* REQUIRED TASK *
Exactly reproduce the lines from the top of the entries below through the line containing "the window', 'ground')", with both ends included.

* DATASET RECORDS *
===

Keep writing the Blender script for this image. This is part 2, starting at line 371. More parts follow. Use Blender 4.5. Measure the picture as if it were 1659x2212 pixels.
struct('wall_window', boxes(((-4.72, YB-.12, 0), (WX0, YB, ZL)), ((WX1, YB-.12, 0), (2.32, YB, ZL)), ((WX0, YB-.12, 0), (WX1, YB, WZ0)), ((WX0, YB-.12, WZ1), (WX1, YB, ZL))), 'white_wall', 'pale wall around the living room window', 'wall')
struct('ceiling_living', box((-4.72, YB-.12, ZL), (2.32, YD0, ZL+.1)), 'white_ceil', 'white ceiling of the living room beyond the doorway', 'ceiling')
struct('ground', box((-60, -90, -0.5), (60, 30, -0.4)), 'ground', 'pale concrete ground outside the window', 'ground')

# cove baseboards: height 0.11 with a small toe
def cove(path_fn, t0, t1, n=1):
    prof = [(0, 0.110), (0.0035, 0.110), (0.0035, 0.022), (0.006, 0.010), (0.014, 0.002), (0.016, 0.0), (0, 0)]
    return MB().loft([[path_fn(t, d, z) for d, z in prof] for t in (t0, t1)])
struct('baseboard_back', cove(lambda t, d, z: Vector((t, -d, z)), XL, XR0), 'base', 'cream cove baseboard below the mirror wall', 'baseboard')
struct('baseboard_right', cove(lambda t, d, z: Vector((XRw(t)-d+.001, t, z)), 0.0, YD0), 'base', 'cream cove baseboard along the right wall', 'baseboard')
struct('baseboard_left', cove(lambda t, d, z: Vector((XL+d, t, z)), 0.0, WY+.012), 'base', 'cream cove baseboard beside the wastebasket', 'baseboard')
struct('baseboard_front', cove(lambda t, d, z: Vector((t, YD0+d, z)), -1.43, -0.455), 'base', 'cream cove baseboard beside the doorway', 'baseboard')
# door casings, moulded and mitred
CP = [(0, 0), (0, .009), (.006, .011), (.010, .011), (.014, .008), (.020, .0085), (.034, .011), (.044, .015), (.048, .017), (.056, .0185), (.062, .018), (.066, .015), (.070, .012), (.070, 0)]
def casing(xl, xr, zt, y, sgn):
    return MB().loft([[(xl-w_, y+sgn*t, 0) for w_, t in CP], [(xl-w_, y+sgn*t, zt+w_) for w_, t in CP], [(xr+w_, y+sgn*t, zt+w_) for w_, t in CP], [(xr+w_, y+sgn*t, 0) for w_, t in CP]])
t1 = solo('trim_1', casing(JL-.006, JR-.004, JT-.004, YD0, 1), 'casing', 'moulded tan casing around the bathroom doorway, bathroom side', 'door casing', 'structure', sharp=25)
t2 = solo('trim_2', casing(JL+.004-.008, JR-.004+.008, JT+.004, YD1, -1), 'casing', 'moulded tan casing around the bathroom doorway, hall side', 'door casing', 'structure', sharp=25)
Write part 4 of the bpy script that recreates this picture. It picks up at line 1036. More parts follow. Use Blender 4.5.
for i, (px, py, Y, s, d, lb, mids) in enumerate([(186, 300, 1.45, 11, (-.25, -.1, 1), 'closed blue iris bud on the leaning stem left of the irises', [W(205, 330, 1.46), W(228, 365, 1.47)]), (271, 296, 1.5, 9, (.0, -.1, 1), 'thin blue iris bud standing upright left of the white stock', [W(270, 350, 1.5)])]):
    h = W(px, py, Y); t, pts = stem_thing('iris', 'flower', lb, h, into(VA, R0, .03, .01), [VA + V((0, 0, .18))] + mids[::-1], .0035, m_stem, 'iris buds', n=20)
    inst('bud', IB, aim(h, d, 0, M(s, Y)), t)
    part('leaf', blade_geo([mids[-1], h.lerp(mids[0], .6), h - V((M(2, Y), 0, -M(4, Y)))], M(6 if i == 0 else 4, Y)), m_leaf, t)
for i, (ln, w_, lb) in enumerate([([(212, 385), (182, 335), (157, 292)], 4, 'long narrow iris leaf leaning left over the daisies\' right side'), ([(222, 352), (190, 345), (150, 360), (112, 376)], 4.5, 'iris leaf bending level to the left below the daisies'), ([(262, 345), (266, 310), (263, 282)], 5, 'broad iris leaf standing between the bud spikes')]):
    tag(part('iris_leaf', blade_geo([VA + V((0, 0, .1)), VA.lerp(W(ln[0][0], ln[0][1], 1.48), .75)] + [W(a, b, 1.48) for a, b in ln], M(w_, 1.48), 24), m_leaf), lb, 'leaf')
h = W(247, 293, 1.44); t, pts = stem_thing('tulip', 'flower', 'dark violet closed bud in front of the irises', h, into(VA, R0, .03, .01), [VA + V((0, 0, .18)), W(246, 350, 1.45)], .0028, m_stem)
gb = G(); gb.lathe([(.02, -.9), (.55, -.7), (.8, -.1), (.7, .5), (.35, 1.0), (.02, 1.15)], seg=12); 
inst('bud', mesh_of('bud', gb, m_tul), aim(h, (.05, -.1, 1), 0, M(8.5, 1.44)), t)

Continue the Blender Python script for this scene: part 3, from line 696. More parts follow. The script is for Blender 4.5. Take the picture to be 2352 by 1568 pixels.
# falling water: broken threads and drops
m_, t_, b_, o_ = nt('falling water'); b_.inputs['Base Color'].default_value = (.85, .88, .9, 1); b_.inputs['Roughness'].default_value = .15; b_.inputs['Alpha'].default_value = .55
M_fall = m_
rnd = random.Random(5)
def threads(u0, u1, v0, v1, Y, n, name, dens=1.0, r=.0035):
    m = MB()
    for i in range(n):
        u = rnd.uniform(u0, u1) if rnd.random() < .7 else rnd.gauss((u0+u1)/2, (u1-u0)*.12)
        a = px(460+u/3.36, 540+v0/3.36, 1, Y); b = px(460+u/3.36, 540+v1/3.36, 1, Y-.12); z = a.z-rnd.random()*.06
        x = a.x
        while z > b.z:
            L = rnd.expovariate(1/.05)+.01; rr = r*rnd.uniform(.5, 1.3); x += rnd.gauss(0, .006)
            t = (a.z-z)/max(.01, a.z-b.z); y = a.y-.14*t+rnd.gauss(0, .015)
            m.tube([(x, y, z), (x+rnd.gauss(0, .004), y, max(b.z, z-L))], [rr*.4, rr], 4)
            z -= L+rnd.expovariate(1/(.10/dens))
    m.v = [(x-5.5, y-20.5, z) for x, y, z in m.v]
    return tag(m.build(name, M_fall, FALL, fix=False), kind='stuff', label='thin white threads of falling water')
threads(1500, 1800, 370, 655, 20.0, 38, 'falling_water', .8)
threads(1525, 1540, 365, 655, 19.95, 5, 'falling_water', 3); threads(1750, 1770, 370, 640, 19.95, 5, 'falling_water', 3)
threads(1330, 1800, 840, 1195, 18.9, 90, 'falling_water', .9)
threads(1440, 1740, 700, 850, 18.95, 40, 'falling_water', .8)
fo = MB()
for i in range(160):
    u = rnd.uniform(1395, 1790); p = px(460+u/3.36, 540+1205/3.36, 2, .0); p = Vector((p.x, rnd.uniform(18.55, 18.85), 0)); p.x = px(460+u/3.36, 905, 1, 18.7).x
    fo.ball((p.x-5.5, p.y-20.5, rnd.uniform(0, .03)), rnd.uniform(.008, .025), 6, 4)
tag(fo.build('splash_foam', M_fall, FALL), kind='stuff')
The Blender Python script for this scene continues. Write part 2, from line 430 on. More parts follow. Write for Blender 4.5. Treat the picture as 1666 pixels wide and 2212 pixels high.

===

* REPLY *
Keep writing the Blender script for this image. This is part 2, starting at line 371. More parts follow. Use Blender 4.5. Measure the picture as if it were 1659x2212 pixels.
struct('wall_window', boxes(((-4.72, YB-.12, 0), (WX0, YB, ZL)), ((WX1, YB-.12, 0), (2.32, YB, ZL)), ((WX0, YB-.12, 0), (WX1, YB, WZ0)), ((WX0, YB-.12, WZ1), (WX1, YB, ZL))), 'white_wall', 'pale wall around the living room window', 'wall')
struct('ceiling_living', box((-4.72, YB-.12, ZL), (2.32, YD0, ZL+.1)), 'white_ceil', 'white ceiling of the living room beyond the doorway', 'ceiling')
struct('ground', box((-60, -90, -0.5), (60, 30, -0.4)), 'ground', 'pale concrete ground outside the window', 'ground')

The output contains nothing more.